The LWN Kernel Page has included several articles over the last month on the work to improve the scalability of the virtual memory subsystem by eliminating the reverse mapping chains currently used by the 2.6 kernel. That work reached a milestone on March 26, when Andrea Arcangeli released 2.6.5-rc2-aa3 with more virtual memory changes and a comment:

Ok, this seems feature complete. Both nonlinear swapping and prio_tree are available now. I believe objrmap-core+anon-vma+prio_tree can be merged into mainline after a bit more of testing, certainly they looks good enough for -mm.

Andrea raised the issue again when he released 2.6.5-rc3-aa1. Andrew Morton finally replied at that point:

It's a bit early for that, I feel. I'd like to see thing settle down a little more at your end first, then see that Rajesh, Hugh and if possible Ingo have had a good go through everything.

And then there are the mechanics of swallowing a largely-undocumented 4,600-line patch which touches 60 files and tosses 30-odd rejects across 16 files.

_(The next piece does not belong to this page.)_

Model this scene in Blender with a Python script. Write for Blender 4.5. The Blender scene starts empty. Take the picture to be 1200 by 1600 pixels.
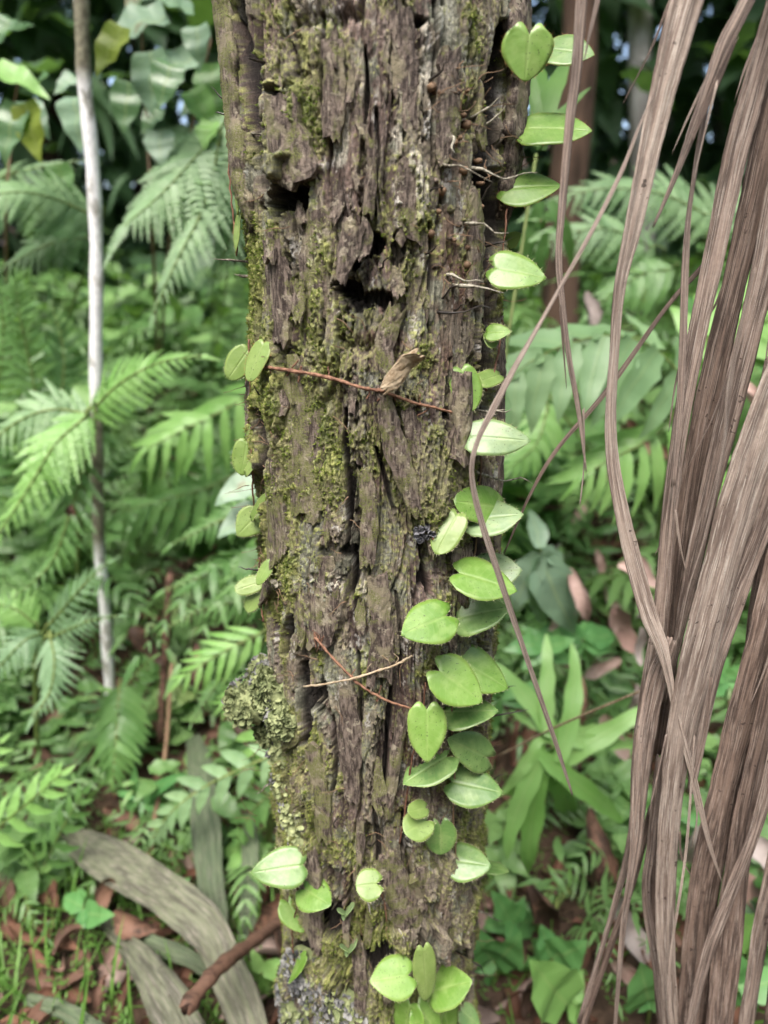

It is not surprising that Andrew would hesitate to rush into merging major virtual memory changes in the middle of a stable kernel series. Most 2.6 users will, one imagines, be relieved to see that some caution is being applied here - regardless of the eventual value of this work. Andrea, however, is in more of a hurry: "Keep in mind this whole thing is going in production in a matter of a week, so please test and review now." Those words suggest that SUSE Linux 9.1 will include the new VM code. One can only hope that Andrea's high level of confidence in that code is justified.